◆ **Work to do**: Extract each line of the data below exactly as written.

◆ **Dataset content**:
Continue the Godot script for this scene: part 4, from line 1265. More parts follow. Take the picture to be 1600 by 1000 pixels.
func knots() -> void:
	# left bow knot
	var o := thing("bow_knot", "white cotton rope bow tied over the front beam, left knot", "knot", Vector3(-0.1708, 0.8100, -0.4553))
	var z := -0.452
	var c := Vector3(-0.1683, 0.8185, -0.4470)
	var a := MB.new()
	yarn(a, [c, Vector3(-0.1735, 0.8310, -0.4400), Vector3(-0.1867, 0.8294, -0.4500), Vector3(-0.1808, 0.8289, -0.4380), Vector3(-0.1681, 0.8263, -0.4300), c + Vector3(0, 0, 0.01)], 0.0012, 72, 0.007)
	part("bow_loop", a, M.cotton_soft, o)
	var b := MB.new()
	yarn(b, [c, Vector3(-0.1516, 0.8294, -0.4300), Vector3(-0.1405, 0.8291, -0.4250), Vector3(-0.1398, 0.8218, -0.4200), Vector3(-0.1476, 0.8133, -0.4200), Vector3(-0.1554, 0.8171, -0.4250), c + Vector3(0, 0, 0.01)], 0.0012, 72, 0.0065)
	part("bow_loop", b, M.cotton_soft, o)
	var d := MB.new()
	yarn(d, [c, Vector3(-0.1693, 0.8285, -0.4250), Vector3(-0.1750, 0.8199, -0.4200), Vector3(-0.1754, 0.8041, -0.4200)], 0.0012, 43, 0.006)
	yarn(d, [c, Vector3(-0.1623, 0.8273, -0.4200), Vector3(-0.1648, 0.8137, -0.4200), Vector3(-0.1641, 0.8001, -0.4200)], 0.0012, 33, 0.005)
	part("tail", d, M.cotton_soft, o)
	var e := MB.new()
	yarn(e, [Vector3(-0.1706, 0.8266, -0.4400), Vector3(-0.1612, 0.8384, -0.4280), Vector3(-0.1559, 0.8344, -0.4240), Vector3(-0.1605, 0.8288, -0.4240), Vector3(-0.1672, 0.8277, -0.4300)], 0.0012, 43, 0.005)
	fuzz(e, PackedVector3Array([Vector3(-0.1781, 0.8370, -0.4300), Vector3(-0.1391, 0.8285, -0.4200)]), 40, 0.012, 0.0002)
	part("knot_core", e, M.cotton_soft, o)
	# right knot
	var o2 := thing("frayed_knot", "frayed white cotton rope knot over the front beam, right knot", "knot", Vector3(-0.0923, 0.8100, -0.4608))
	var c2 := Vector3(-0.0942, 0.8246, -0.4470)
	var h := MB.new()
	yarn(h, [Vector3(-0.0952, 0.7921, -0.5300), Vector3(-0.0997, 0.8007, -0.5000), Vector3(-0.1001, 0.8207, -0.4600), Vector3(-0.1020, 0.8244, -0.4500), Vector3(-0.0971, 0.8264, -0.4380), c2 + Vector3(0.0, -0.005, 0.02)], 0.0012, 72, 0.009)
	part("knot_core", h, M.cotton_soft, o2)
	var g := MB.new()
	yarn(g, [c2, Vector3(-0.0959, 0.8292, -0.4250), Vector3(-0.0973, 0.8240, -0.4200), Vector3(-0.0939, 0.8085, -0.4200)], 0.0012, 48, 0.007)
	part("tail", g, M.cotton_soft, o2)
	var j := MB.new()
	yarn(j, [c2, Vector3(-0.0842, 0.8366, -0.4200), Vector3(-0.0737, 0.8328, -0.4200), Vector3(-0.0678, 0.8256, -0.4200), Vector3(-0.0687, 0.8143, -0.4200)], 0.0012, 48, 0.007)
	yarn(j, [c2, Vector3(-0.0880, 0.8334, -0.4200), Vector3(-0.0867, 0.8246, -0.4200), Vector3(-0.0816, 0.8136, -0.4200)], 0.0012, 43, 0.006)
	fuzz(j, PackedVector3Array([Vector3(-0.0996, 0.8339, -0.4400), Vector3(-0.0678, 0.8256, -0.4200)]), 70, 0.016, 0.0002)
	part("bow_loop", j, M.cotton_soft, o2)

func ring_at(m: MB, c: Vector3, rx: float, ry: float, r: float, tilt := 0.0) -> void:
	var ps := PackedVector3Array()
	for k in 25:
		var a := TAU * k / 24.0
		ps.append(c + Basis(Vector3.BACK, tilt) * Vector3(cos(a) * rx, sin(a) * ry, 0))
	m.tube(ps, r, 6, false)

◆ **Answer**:
Continue the Godot script for this scene: part 4, from line 1265. More parts follow. Take the picture to be 1600 by 1000 pixels.
func knots() -> void:
	# left bow knot
	var o := thing("bow_knot", "white cotton rope bow tied over the front beam, left knot", "knot", Vector3(-0.1708, 0.8100, -0.4553))
	var z := -0.452
	var c := Vector3(-0.1683, 0.8185, -0.4470)
	var a := MB.new()
	yarn(a, [c, Vector3(-0.1735, 0.8310, -0.4400), Vector3(-0.1867, 0.8294, -0.4500), Vector3(-0.1808, 0.8289, -0.4380), Vector3(-0.1681, 0.8263, -0.4300), c + Vector3(0, 0, 0.01)], 0.0012, 72, 0.007)
	part("bow_loop", a, M.cotton_soft, o)
	var b := MB.new()
	yarn(b, [c, Vector3(-0.1516, 0.8294, -0.4300), Vector3(-0.1405, 0.8291, -0.4250), Vector3(-0.1398, 0.8218, -0.4200), Vector3(-0.1476, 0.8133, -0.4200), Vector3(-0.1554, 0.8171, -0.4250), c + Vector3(0, 0, 0.01)], 0.0012, 72, 0.0065)
	part("bow_loop", b, M.cotton_soft, o)
	var d := MB.new()
	yarn(d, [c, Vector3(-0.1693, 0.8285, -0.4250), Vector3(-0.1750, 0.8199, -0.4200), Vector3(-0.1754, 0.8041, -0.4200)], 0.0012, 43, 0.006)
	yarn(d, [c, Vector3(-0.1623, 0.8273, -0.4200), Vector3(-0.1648, 0.8137, -0.4200), Vector3(-0.1641, 0.8001, -0.4200)], 0.0012, 33, 0.005)
	part("tail", d, M.cotton_soft, o)
	var e := MB.new()
	yarn(e, [Vector3(-0.1706, 0.8266, -0.4400), Vector3(-0.1612, 0.8384, -0.4280), Vector3(-0.1559, 0.8344, -0.4240), Vector3(-0.1605, 0.8288, -0.4240), Vector3(-0.1672, 0.8277, -0.4300)], 0.0012, 43, 0.005)
	fuzz(e, PackedVector3Array([Vector3(-0.1781, 0.8370, -0.4300), Vector3(-0.1391, 0.8285, -0.4200)]), 40, 0.012, 0.0002)
	part("knot_core", e, M.cotton_soft, o)
	# right knot
	var o2 := thing("frayed_knot", "frayed white cotton rope knot over the front beam, right knot", "knot", Vector3(-0.0923, 0.8100, -0.4608))
	var c2 := Vector3(-0.0942, 0.8246, -0.4470)
	var h := MB.new()
	yarn(h, [Vector3(-0.0952, 0.7921, -0.5300), Vector3(-0.0997, 0.8007, -0.5000), Vector3(-0.1001, 0.8207, -0.4600), Vector3(-0.1020, 0.8244, -0.4500), Vector3(-0.0971, 0.8264, -0.4380), c2 + Vector3(0.0, -0.005, 0.02)], 0.0012, 72, 0.009)
	part("knot_core", h, M.cotton_soft, o2)
	var g := MB.new()
	yarn(g, [c2, Vector3(-0.0959, 0.8292, -0.4250), Vector3(-0.0973, 0.8240, -0.4200), Vector3(-0.0939, 0.8085, -0.4200)], 0.0012, 48, 0.007)
	part("tail", g, M.cotton_soft, o2)
	var j := MB.new()
	yarn(j, [c2, Vector3(-0.0842, 0.8366, -0.4200), Vector3(-0.0737, 0.8328, -0.4200), Vector3(-0.0678, 0.8256, -0.4200), Vector3(-0.0687, 0.8143, -0.4200)], 0.0012, 48, 0.007)
	yarn(j, [c2, Vector3(-0.0880, 0.8334, -0.4200), Vector3(-0.0867, 0.8246, -0.4200), Vector3(-0.0816, 0.8136, -0.4200)], 0.0012, 43, 0.006)
	fuzz(j, PackedVector3Array([Vector3(-0.0996, 0.8339, -0.4400), Vector3(-0.0678, 0.8256, -0.4200)]), 70, 0.016, 0.0002)
	part("bow_loop", j, M.cotton_soft, o2)

func ring_at(m: MB, c: Vector3, rx: float, ry: float, r: float, tilt := 0.0) -> void:
	var ps := PackedVector3Array()
	for k in 25:
		var a := TAU * k / 24.0
		ps.append(c + Basis(Vector3.BACK, tilt) * Vector3(cos(a) * rx, sin(a) * ry, 0))
	m.tube(ps, r, 6, false)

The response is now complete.